The rules for Debits & Credits (as outlined below) are Rules.
Just remember them - don't question them until you understand them - and once you do, you won't.
This may be the most difficult concept for you to understand when first getting involved with an Accounting System - manual or automated.
The REASON people find this confusing is because initially, it is.
And this is because the phase "Debits and Credits" is actually used to describe two very different things!

 

The two definitions for Debits  and Credits  are stated simply and clearly below.
Note: We did not make these rules, so don't be angry with us... (a smile is required here, please)

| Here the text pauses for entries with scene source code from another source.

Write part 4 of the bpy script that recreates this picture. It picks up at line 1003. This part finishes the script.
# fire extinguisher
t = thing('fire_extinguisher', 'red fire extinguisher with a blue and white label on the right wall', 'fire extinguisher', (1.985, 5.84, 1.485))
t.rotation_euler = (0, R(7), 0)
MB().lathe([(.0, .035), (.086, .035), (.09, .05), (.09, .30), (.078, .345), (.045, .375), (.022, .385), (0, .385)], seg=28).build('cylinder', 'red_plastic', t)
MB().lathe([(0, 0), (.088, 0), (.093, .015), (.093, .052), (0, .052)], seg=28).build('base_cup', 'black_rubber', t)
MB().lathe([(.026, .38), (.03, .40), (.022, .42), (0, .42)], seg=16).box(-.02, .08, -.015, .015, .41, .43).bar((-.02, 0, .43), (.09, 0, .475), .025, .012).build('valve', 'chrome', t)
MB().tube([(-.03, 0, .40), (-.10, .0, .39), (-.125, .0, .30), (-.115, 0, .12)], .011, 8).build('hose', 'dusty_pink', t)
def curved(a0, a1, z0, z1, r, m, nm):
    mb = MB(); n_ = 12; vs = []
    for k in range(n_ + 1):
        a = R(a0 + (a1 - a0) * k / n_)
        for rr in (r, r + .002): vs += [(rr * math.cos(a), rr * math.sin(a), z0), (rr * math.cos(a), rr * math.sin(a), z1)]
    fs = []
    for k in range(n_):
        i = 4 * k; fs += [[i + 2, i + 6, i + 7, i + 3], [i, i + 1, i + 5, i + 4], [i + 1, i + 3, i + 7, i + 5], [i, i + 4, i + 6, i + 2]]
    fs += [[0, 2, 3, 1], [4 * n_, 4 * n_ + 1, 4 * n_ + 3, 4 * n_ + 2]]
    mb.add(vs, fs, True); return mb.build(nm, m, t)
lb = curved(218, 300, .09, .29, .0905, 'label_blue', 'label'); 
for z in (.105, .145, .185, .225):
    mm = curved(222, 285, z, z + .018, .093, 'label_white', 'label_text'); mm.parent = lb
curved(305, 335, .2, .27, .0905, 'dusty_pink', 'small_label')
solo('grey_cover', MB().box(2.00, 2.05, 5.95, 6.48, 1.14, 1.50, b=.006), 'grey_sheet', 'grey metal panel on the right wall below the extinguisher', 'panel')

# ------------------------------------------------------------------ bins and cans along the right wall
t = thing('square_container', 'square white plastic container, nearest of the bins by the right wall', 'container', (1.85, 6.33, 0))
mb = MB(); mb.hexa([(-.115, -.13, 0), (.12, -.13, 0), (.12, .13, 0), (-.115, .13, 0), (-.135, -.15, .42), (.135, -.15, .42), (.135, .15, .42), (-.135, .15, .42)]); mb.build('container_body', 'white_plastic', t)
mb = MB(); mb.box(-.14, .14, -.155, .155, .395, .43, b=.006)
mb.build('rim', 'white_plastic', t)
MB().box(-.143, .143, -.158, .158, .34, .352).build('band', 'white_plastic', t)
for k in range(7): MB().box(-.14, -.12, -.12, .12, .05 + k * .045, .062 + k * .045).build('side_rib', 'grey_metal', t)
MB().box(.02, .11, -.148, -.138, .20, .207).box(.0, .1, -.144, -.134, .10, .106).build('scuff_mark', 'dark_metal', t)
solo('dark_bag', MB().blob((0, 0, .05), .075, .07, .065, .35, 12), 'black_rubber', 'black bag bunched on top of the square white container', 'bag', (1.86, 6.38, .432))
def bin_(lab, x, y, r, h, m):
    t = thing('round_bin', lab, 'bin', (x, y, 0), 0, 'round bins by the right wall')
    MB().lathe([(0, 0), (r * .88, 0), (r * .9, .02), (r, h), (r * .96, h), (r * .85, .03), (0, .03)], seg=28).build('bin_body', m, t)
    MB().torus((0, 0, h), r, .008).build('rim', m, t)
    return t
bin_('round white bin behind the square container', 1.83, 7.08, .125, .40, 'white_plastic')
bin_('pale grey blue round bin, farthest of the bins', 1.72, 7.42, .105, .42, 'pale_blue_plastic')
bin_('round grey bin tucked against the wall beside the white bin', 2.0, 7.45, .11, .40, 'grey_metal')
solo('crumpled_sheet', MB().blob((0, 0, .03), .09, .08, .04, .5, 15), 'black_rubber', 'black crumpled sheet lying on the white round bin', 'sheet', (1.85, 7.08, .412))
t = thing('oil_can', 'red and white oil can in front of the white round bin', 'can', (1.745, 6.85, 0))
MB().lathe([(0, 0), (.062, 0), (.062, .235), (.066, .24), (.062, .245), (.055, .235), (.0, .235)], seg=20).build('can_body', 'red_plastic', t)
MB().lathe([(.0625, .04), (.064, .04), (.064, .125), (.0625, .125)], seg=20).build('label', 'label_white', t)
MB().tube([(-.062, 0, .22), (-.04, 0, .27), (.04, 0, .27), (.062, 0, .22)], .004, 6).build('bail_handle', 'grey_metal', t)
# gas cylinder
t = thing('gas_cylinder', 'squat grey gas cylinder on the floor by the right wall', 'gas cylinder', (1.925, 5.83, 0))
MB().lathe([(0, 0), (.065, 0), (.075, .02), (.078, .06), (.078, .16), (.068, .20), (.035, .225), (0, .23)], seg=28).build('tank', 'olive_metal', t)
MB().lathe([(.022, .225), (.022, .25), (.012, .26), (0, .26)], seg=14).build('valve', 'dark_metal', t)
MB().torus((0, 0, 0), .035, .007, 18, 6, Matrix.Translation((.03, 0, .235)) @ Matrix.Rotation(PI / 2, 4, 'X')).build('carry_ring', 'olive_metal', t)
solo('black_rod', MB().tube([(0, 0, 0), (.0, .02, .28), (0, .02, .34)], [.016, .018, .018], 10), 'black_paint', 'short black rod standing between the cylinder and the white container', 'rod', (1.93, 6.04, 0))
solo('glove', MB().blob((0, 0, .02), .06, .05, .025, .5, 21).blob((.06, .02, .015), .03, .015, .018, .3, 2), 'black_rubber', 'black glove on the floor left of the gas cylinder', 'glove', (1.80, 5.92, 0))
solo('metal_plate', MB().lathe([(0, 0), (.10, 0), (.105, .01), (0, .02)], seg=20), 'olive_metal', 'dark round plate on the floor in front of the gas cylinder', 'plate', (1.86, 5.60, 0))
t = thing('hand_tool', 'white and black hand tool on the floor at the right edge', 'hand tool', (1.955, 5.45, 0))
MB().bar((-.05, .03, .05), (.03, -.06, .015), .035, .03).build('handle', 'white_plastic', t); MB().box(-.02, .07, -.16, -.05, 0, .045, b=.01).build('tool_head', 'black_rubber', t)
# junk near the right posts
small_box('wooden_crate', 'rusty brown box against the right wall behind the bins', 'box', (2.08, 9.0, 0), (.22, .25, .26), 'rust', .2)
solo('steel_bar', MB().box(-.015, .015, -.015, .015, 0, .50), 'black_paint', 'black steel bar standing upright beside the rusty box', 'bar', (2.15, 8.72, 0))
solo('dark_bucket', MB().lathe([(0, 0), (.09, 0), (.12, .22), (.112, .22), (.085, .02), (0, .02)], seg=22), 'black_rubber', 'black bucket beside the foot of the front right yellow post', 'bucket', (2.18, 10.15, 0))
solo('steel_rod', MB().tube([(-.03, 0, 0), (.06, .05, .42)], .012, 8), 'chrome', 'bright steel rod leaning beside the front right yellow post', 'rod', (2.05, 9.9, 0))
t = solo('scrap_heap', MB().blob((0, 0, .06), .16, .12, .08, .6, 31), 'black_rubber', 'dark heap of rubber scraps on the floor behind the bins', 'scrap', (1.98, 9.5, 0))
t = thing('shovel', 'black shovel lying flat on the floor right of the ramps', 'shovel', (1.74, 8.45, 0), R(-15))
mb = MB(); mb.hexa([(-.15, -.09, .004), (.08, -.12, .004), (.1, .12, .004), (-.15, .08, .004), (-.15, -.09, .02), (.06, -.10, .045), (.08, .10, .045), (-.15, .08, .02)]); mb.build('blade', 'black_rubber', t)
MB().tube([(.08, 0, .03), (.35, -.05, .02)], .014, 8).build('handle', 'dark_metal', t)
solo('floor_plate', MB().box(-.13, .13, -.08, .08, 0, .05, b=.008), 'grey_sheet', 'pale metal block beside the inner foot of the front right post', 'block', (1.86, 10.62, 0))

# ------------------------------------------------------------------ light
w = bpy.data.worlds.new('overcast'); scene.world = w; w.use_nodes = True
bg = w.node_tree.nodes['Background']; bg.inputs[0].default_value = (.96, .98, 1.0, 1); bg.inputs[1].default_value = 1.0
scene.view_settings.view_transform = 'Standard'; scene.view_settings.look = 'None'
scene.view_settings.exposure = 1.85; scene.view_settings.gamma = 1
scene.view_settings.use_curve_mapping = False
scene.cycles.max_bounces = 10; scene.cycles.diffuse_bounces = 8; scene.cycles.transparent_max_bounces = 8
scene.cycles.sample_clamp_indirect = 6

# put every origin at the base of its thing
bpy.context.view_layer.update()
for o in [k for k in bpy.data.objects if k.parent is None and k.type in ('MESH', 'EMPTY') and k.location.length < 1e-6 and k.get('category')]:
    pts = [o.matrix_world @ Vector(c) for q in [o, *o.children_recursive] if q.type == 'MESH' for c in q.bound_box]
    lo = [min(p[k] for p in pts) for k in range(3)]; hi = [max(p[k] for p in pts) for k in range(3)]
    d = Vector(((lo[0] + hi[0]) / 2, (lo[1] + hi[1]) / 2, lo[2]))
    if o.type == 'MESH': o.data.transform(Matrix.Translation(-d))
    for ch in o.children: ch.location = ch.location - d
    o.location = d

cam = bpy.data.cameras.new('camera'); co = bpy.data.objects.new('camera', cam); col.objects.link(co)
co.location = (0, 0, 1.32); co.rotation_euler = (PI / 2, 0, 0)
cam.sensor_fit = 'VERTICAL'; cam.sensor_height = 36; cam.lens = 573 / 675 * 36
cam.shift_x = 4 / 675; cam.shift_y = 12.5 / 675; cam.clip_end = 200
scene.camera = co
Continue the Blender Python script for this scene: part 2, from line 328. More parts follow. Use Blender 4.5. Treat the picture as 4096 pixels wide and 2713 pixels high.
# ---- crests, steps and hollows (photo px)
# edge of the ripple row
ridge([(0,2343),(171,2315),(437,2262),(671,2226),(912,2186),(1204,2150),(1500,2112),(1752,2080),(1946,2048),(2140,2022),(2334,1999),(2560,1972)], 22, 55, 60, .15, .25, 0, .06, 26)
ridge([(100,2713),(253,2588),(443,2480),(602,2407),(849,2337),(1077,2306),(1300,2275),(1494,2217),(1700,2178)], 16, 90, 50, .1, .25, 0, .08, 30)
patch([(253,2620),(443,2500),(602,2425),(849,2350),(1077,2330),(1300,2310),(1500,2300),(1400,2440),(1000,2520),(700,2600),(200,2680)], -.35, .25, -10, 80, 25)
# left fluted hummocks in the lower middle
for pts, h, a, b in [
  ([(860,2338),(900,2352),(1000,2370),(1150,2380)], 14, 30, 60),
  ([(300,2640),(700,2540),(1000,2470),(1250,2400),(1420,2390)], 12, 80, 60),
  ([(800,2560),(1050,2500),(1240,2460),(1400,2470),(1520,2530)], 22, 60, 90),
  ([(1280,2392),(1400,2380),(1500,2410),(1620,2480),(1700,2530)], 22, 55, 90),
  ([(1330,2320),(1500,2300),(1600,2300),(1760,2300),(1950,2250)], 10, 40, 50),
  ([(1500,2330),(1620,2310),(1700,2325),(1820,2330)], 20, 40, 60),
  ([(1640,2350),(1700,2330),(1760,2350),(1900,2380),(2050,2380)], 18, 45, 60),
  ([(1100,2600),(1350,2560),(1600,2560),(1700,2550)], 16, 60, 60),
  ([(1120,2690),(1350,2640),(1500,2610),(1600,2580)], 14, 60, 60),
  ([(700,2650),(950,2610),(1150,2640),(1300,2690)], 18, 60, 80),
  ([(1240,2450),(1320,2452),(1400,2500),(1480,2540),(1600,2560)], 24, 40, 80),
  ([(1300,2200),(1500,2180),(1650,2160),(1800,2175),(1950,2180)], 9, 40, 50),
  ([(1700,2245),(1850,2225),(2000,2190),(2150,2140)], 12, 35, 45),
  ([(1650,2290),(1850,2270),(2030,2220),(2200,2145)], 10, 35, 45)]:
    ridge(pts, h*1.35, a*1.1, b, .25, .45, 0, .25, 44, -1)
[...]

First, some review (see the "Types of Transaction Accounts" section in the Accounting Terminology chapter for more detailed information):

Asset Accounts                1000 - 1999 - Debit  - An Asset Account identifies items that have an actual cash value or can reasonably be converted to cash.
Liability Accounts        2000 - 2999 - Credit  - A Liability Account identifies a portion of what the Company owes, or in some other manner is obligated to pay to others.
Equity Accounts                3000 - 3999 - Credit -  The Equity Accounts identify the net value of the business (Company).
Revenue Accounts        4000 - 4999 - Credit  - These Revenue Accounts identify the Revenue (Income) from Sales, Interest earned from savings, and any other miscellaneous Income.
Expense Accounts        5000 - 9989 - Debit  - These Expense Accounts identify the Purchases made to sustain the business, produce product, complete an installation, and/or provide services.
The General Ledger Account Numbers 9990 - 9998 are used (internally) by the system and therefore should not be defined by the User.
The General Ledger Account Number 9999 is the Account Number used by the system to report Profit/Loss.

 

1.An Account Type's Classification: (a noun) - The words Debit and Credit are used to classify each Type of Transaction Account:
Each Transaction Type for an Account (i.e., Asset, Liability, Equity, Revenue and Expense) is designated as being either a Debit  Account, or a Credit  Account.
Almost everyone has heard that "Your Debits Must Equal Your Credits".
This means that the sum of all the Amounts posted to the Type of Accounts classified as Debit  Accounts in your General Ledger, must equal the sum of all the Amounts posted to the Type of Accounts classified as Credit  Accounts in your General Ledger.
Therefore, looking at the list above of the Types of Transaction Accounts, you now know that when you add the values in each of the Debit  Accounts together (Asset and Expense Accounts) and compare it to the sum of the  values in each of the Credit  Accounts (Liability, Equity and Revenue Accounts), the total for the Debit Accounts should be the same as the totals for the Credit Accounts - and if not, your General Ledger will be considered "out-of-balance".
Fortunately for you, the MKMS General Ledger System tracks this "in-balance" issue automatically and assures that your Debits  and Credits  do equal each other at all times.
In fact, the MKMS General Ledger System does not accept an out-of-balance transaction, thus preventing it from ever occurring.

 

2.An Action performed on a Transaction Account Type: (a verb) - The words Debit and Credit may also represent the action of actually posting Transaction Amounts to any of those Types of Transaction Accounts.
Is the transaction adding to an account's balance, or subtracting from it?
When adding to any Account's Balance, the transaction's Action name is the same as the Account Type's Classification.
When subtracting from the Account's Balance, the transaction's Action name is the opposite of the Account Type's Classification.
Wasn't that fun?  Not really - but the following information will clarify this issue:
Adding to a Debit  Account's Balance is referred to as Debiting the Account (the action of adding to the account's balance takes on the name of the Account Type's Classification).
Subtracting from a Debit  Account's Balance is referred to as Crediting that Account (the action of subtracting from the account's balance takes on the opposite name of the Account Type's Classification).
Adding to a Credit  Account's Balance is referred to as Crediting the Account (the action of adding to the account's balance takes on the name of the Account Type's Classification).
Subtracting from a Credit  Account's Balance is referred to as Debiting that Account (the action of subtracting from the account's balance takes on the opposite name of the Account Type's Classification).

 

Continuing with the "Debits must equal Credits" issue, the sum of all Debit entries must equal the sum of all Credit entries.
This means that you can never make one entry, you will always make a minimum of two (a Debit entry and a Credit entry of the same value) when creating a Financial Transaction.
By following this "Debits must equal Credits" methodology, the General Ledger automatically stays "in-balance".